The red-neck O’Mallery family: Marie (Teri Whipple, James T (Clive Worsely), Lillie Anne (Anne Darragh) and Adlean (Jennie Brick). Photo by Jessica Palopoli.

In the blink of an eye (or a few seconds blackout), the family transforms into an Africa-American version of the same family. Same names, same situations, equal hilarity. Both families have the committed interventionist (Lillie Anne (Anne Darragh/Halili Knox), the bubba-like moron brother James T (Clive Worsley/Adrian Roberts), the boozy slut Marie (Teri Whipple/Kehinde Koyejo), and the chain-smoking wise-ass meddler Adlean (Jennie Brick/Edris Cooper-Anifowoshe).

The African-American flip side family: Adlean (Edris Cooper-Anifowoshe), James T (Adrian Roberts), Marie (Kehinde Koyejo) and Lillie Anne (Halili Knox). Photo by Jessica Palopoli.

O’Hara, who wondered why blacks weren’t often the focus of television shows, satirizes intervention in the first act. The actors chew up the scenery with the absurdity of their situations. When we do finally see black Barbara, she’s tied to a post and gagged.
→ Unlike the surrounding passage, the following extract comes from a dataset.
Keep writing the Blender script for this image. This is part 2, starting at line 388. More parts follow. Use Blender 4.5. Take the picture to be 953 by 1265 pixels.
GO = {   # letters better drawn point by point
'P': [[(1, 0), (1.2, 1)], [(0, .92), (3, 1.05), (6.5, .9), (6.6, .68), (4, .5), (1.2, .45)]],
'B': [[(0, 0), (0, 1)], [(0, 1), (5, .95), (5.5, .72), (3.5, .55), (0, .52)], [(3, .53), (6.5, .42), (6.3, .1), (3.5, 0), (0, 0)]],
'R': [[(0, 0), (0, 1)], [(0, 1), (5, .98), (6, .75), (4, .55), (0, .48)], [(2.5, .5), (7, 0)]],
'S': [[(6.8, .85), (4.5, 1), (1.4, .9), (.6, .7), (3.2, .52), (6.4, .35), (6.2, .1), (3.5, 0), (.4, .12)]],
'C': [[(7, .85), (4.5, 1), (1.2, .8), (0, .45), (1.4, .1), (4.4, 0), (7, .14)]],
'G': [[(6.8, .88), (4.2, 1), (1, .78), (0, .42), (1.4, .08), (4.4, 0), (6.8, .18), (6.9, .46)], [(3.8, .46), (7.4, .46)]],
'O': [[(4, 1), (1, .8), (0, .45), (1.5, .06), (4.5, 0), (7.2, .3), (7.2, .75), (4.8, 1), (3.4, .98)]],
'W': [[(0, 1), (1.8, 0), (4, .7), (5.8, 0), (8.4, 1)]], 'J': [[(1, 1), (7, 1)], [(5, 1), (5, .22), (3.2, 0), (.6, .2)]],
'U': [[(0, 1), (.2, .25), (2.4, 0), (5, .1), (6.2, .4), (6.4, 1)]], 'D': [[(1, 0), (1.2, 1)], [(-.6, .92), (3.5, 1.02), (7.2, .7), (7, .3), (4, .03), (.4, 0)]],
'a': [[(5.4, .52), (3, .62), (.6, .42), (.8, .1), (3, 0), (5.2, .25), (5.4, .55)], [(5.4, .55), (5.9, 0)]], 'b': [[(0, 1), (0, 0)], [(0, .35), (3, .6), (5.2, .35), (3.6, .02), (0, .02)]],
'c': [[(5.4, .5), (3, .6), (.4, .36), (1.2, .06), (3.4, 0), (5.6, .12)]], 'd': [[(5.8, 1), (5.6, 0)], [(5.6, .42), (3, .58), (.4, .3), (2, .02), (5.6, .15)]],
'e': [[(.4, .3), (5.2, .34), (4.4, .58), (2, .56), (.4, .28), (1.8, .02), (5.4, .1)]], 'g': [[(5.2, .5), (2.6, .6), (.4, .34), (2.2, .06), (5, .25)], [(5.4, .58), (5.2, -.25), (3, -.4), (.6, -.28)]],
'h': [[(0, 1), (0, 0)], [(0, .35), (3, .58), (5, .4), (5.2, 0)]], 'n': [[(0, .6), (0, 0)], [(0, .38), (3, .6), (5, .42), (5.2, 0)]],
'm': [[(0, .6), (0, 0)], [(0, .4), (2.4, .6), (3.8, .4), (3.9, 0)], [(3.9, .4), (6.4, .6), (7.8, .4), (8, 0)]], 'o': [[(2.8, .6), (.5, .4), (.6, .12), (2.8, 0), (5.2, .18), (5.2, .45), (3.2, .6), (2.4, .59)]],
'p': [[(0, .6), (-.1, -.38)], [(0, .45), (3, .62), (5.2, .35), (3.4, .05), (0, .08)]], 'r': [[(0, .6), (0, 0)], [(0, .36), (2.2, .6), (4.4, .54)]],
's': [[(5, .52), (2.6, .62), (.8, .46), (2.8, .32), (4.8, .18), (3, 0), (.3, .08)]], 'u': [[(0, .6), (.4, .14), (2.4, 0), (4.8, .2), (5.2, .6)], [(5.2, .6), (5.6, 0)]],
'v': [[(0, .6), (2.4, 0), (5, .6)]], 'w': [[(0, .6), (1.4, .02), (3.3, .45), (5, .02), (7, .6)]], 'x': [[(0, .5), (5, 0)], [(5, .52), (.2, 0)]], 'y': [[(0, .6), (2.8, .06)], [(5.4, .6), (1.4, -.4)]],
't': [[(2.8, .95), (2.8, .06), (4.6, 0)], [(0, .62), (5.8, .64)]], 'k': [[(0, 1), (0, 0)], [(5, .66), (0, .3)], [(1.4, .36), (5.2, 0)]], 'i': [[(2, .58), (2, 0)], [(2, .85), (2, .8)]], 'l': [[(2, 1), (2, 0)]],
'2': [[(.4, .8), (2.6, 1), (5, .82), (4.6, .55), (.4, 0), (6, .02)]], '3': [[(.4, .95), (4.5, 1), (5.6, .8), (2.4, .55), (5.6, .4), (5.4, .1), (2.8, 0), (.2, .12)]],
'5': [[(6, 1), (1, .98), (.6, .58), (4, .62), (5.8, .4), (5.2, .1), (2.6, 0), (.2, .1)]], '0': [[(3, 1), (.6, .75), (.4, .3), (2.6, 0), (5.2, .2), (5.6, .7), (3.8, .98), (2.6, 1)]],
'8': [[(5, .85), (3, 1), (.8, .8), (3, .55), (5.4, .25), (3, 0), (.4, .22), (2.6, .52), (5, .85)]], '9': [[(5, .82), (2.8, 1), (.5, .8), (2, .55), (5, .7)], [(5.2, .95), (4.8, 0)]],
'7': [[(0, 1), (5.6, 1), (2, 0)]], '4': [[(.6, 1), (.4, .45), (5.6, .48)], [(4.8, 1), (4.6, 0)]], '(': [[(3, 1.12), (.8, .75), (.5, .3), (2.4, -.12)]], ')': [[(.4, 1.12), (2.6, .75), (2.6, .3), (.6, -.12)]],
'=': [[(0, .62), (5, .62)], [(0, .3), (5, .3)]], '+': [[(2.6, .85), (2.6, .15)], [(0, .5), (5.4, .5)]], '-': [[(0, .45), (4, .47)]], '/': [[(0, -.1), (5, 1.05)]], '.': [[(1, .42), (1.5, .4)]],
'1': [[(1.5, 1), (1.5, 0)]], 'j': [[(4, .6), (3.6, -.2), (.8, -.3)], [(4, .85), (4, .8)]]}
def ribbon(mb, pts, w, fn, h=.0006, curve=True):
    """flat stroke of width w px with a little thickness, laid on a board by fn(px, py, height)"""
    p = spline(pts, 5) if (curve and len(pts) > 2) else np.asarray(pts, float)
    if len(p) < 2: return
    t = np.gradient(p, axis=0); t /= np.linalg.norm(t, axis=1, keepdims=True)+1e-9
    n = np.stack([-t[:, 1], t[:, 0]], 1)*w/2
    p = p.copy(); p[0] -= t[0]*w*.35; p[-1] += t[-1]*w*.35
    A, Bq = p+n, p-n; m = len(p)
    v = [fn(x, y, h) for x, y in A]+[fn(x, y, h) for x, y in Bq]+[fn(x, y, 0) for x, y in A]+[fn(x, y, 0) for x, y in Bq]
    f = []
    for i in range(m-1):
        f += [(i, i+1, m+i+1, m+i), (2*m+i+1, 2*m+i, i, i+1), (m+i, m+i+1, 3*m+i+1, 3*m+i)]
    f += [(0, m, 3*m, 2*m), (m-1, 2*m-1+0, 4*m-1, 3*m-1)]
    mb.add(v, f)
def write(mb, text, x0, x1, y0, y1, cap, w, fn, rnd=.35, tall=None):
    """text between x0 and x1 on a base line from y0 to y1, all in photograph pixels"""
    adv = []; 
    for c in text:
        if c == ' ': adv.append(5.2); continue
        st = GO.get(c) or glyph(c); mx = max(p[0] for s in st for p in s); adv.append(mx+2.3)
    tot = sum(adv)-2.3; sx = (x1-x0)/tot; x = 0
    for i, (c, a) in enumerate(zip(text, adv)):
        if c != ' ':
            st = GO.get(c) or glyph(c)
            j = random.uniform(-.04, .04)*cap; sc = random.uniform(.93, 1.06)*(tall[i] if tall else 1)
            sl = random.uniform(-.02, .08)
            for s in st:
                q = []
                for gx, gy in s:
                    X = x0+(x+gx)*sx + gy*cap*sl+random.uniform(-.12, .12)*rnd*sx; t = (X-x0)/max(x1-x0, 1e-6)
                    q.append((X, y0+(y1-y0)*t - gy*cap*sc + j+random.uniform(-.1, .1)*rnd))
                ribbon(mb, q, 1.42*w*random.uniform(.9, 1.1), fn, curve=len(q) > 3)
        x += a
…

Her family is imploring her to accept the conditions of her rehab when right before she answers: “CUT”.  A film crew appears and it’s a wrap, leaving the audience totally befuddled.

Babara (Susi Damilano) demands her siblings James T (Clive Worsley) and Marie (Teri Whipple) enter rehab themselves. Photo by Jessica Palopoli.

There’s more twist and turns in the more serious second act involving an Oscar-hungry African-American movie star/singer hell bent on producing, directing and starring in white Barbara’s juicy memoir. Director Margo Hall plays the jaded, caustic actress while Susi Damilano is superb as the author of her own fictitious story. From interventions, the mirroring of two comical families, to a satire on Hollywood and fame, O’Hara’s Barbeque is a lot to chew on and extremely satisfying.